## Material provided
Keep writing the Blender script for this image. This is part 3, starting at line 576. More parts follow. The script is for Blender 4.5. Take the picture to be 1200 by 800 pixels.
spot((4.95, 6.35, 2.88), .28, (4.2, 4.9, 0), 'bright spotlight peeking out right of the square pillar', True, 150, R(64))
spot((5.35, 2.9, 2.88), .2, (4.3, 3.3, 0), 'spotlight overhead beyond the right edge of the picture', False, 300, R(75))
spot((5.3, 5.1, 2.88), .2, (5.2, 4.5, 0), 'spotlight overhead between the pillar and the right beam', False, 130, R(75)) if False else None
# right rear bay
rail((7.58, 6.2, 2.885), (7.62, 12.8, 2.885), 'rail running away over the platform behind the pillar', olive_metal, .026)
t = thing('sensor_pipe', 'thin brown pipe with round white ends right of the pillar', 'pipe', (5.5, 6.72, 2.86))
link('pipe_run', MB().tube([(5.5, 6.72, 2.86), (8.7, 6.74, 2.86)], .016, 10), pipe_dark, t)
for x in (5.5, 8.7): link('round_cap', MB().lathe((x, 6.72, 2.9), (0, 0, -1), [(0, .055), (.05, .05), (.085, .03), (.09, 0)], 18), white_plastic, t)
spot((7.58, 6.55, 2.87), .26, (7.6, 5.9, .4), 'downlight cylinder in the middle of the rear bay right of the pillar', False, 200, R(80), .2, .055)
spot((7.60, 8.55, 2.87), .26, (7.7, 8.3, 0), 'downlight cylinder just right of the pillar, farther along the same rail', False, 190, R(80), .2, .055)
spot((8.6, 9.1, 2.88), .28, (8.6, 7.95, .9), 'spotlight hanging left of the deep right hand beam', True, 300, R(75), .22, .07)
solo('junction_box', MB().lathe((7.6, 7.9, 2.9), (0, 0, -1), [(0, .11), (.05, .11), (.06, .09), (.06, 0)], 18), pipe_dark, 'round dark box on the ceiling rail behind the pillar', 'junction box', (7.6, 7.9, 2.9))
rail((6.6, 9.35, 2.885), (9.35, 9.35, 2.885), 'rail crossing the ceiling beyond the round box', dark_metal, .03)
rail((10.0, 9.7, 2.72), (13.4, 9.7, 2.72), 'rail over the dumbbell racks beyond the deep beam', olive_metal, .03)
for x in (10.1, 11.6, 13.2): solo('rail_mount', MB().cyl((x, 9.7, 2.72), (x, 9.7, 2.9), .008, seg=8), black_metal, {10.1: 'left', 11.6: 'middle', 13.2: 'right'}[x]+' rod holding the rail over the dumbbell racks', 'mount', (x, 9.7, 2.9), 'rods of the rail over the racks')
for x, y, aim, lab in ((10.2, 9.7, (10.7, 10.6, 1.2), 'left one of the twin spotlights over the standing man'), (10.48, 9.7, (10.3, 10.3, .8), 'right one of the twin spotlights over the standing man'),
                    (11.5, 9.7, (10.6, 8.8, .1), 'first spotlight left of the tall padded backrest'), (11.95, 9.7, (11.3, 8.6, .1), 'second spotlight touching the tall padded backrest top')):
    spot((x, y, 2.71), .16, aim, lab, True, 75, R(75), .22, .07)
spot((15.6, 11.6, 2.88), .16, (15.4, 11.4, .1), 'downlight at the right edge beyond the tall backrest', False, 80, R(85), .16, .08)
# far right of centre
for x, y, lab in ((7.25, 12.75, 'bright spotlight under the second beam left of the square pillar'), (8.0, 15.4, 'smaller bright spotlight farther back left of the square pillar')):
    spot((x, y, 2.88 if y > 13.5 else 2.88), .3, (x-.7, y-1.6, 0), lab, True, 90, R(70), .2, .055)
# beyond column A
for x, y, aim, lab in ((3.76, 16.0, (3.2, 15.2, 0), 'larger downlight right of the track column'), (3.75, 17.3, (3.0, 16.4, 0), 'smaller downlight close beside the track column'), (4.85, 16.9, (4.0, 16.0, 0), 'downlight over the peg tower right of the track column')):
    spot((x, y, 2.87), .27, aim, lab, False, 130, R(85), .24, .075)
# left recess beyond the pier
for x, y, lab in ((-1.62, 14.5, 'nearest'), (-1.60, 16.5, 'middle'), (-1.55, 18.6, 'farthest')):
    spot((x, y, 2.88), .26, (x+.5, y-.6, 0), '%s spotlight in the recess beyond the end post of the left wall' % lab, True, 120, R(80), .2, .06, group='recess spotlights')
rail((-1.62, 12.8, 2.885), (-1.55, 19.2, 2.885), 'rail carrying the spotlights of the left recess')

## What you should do
Repeat the data verbatim.

## Solution for this problem
Keep writing the Blender script for this image. This is part 3, starting at line 576. More parts follow. The script is for Blender 4.5. Take the picture to be 1200 by 800 pixels.
spot((4.95, 6.35, 2.88), .28, (4.2, 4.9, 0), 'bright spotlight peeking out right of the square pillar', True, 150, R(64))
spot((5.35, 2.9, 2.88), .2, (4.3, 3.3, 0), 'spotlight overhead beyond the right edge of the picture', False, 300, R(75))
spot((5.3, 5.1, 2.88), .2, (5.2, 4.5, 0), 'spotlight overhead between the pillar and the right beam', False, 130, R(75)) if False else None
# right rear bay
rail((7.58, 6.2, 2.885), (7.62, 12.8, 2.885), 'rail running away over the platform behind the pillar', olive_metal, .026)
t = thing('sensor_pipe', 'thin brown pipe with round white ends right of the pillar', 'pipe', (5.5, 6.72, 2.86))
link('pipe_run', MB().tube([(5.5, 6.72, 2.86), (8.7, 6.74, 2.86)], .016, 10), pipe_dark, t)
for x in (5.5, 8.7): link('round_cap', MB().lathe((x, 6.72, 2.9), (0, 0, -1), [(0, .055), (.05, .05), (.085, .03), (.09, 0)], 18), white_plastic, t)
spot((7.58, 6.55, 2.87), .26, (7.6, 5.9, .4), 'downlight cylinder in the middle of the rear bay right of the pillar', False, 200, R(80), .2, .055)
spot((7.60, 8.55, 2.87), .26, (7.7, 8.3, 0), 'downlight cylinder just right of the pillar, farther along the same rail', False, 190, R(80), .2, .055)
spot((8.6, 9.1, 2.88), .28, (8.6, 7.95, .9), 'spotlight hanging left of the deep right hand beam', True, 300, R(75), .22, .07)
solo('junction_box', MB().lathe((7.6, 7.9, 2.9), (0, 0, -1), [(0, .11), (.05, .11), (.06, .09), (.06, 0)], 18), pipe_dark, 'round dark box on the ceiling rail behind the pillar', 'junction box', (7.6, 7.9, 2.9))
rail((6.6, 9.35, 2.885), (9.35, 9.35, 2.885), 'rail crossing the ceiling beyond the round box', dark_metal, .03)
rail((10.0, 9.7, 2.72), (13.4, 9.7, 2.72), 'rail over the dumbbell racks beyond the deep beam', olive_metal, .03)
for x in (10.1, 11.6, 13.2): solo('rail_mount', MB().cyl((x, 9.7, 2.72), (x, 9.7, 2.9), .008, seg=8), black_metal, {10.1: 'left', 11.6: 'middle', 13.2: 'right'}[x]+' rod holding the rail over the dumbbell racks', 'mount', (x, 9.7, 2.9), 'rods of the rail over the racks')
for x, y, aim, lab in ((10.2, 9.7, (10.7, 10.6, 1.2), 'left one of the twin spotlights over the standing man'), (10.48, 9.7, (10.3, 10.3, .8), 'right one of the twin spotlights over the standing man'),
                    (11.5, 9.7, (10.6, 8.8, .1), 'first spotlight left of the tall padded backrest'), (11.95, 9.7, (11.3, 8.6, .1), 'second spotlight touching the tall padded backrest top')):
    spot((x, y, 2.71), .16, aim, lab, True, 75, R(75), .22, .07)
spot((15.6, 11.6, 2.88), .16, (15.4, 11.4, .1), 'downlight at the right edge beyond the tall backrest', False, 80, R(85), .16, .08)
# far right of centre
for x, y, lab in ((7.25, 12.75, 'bright spotlight under the second beam left of the square pillar'), (8.0, 15.4, 'smaller bright spotlight farther back left of the square pillar')):
    spot((x, y, 2.88 if y > 13.5 else 2.88), .3, (x-.7, y-1.6, 0), lab, True, 90, R(70), .2, .055)
# beyond column A
for x, y, aim, lab in ((3.76, 16.0, (3.2, 15.2, 0), 'larger downlight right of the track column'), (3.75, 17.3, (3.0, 16.4, 0), 'smaller downlight close beside the track column'), (4.85, 16.9, (4.0, 16.0, 0), 'downlight over the peg tower right of the track column')):
    spot((x, y, 2.87), .27, aim, lab, False, 130, R(85), .24, .075)
# left recess beyond the pier
for x, y, lab in ((-1.62, 14.5, 'nearest'), (-1.60, 16.5, 'middle'), (-1.55, 18.6, 'farthest')):
    spot((x, y, 2.88), .26, (x+.5, y-.6, 0), '%s spotlight in the recess beyond the end post of the left wall' % lab, True, 120, R(80), .2, .06, group='recess spotlights')
rail((-1.62, 12.8, 2.885), (-1.55, 19.2, 2.885), 'rail carrying the spotlights of the left recess')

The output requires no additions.